Vaya para ellas y ellos también nuestra convicción y compromiso, como autores y periodistas, de entender y preservar siempre en alto un concepto esencial: la memoria es un músculo que hay que ejercitar, sobre todo en los momentos más traumáticos de nuestra sociedad, precisamente para que no se repitan las atrocidades de la dictadura de Pinochet. La memoria, por tanto, constituye un ejercicio indispensable, una obligación del presente.

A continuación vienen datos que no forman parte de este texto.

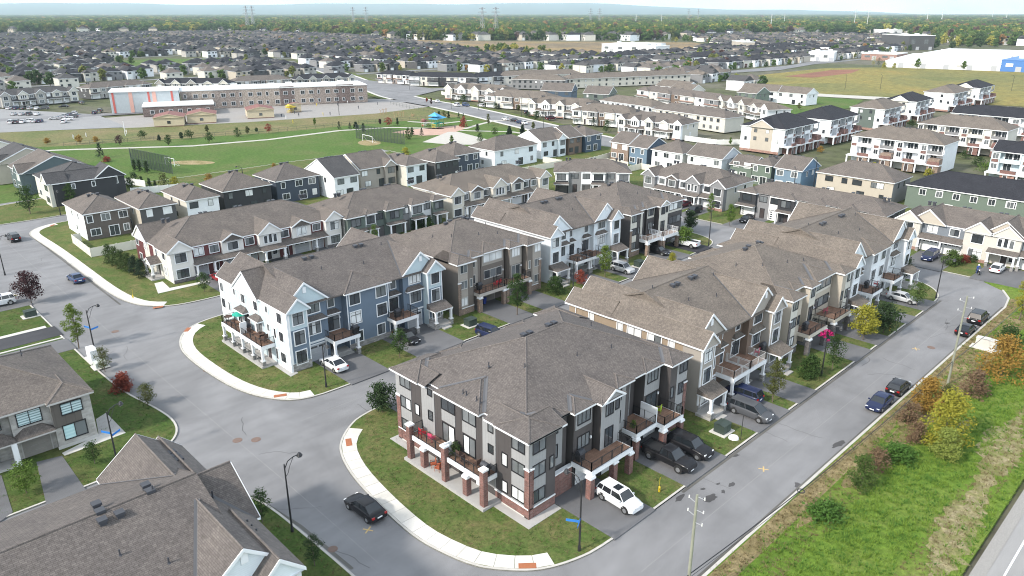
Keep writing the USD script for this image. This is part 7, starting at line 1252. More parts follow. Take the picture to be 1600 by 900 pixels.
cabinet(146, 562, 'white tall cabinet left of its low neighbour under the street lamp', 0.9, 2.0, 1.7, WHITE); cabinet(157, 573, 'low pale cabinet beside the tall white one', 1.3, 1.2, 0.8, plain('pale_green_cabinet', (0.5, 0.55, 0.5), 0.5)); cabinet(1539, 545, 'pale concrete utility box by the orange shrubs', 1.1, 2.4, 1.5, CONC, 0)
x, y = P(1146, 686); mb = MB(); mb.bar((x, y, 0.1), (x, y, 0.32), 0.6, 0.5, 12); tag(mb.build('access_lid', WHITE), 'white round access lid beside the dark transformer box', 'lid'); x, y = P(1157, 688, .13); mb = MB(); mb.bar((x, y, 0.1), (x, y, 3.2), 0.04, 0.04, 6); tag(mb.build('signpost', BLACK), 'thin black post beside the white round lid', 'post')
HYD = plain('yellow_hydrant', (0.5, 0.36, 0.02), 0.5)
for u, v, lab in ((1030, 768, 'yellow hydrant with marker post on the lawn before the corner block'), (208, 466, 'yellow hydrant on the lawn before the red and white row'), (1390, 516, 'yellow hydrant by the dark green tree at the kerb')):
    x, y = P(u, v, .13); t = thing('hydrant', lab, 'hydrant', (x, y, 0.11), 0, None, 0.72); mb = MB(); mb.bar((0, 0, 0), (0, 0, 0.75), 0.15, 0.13, 8); mb.bar((0, 0, 0.75), (0, 0, 0.9), 0.17, 0.06, 8); mb.build('barrel', HYD, t); mb = MB(); mb.bar((-0.26, 0, 0.5), (0.26, 0, 0.5), 0.07, 0.07, 6); mb.build('outlet', HYD, t); mb = MB(); mb.bar((0.1, 0.1, 0.6), (0.14, 0.12, 2.2), 0.025, 0.025, 5); mb.build('marker', HYD, t)

# ------------------------------------------------------------------ trees and shrubs near by
def at_tree(kind, col, label, u, vb, vt, wpx, n=2300, group=None, cat=None, leaf=None):
    x, y = P(u, vb, 0.13); h = rise(u, vb, vt); _, _, f = project(x, y, h / 2); return tree(kind, col, label, (x, y, 0.11), h * 1.02, wpx * f / FPX * 1.06, n, group, cat, leaf=leaf)
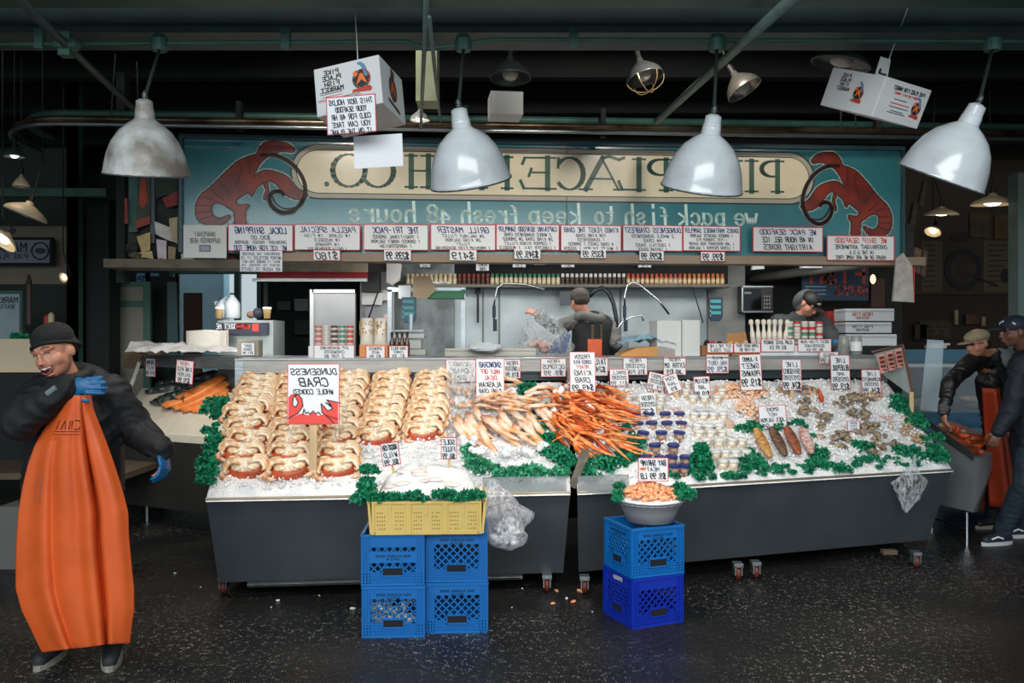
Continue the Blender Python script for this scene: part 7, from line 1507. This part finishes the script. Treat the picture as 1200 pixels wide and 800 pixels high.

No podemos terminar estas líneas sin un agradecimiento enorme de estos tres pirquineros de la memoria a nuestra colaboradora y ayuda esencial: la productora de las páginas que tienen entre sus manos, Sara Sorza Molina. Sin su paciencia, entrega y espíritu inquebrantable, nada de esto habría sido posible.
Igualmente queremos reconocer el entusiasmo y el compromiso con que LOM ediciones acogió este proyecto desde sus inicios, para hacerlo posible en la conmemoración de los 50 años del golpe cívico-militar, cuyas heridas siguen abiertas a pesar del medio siglo transcurrido.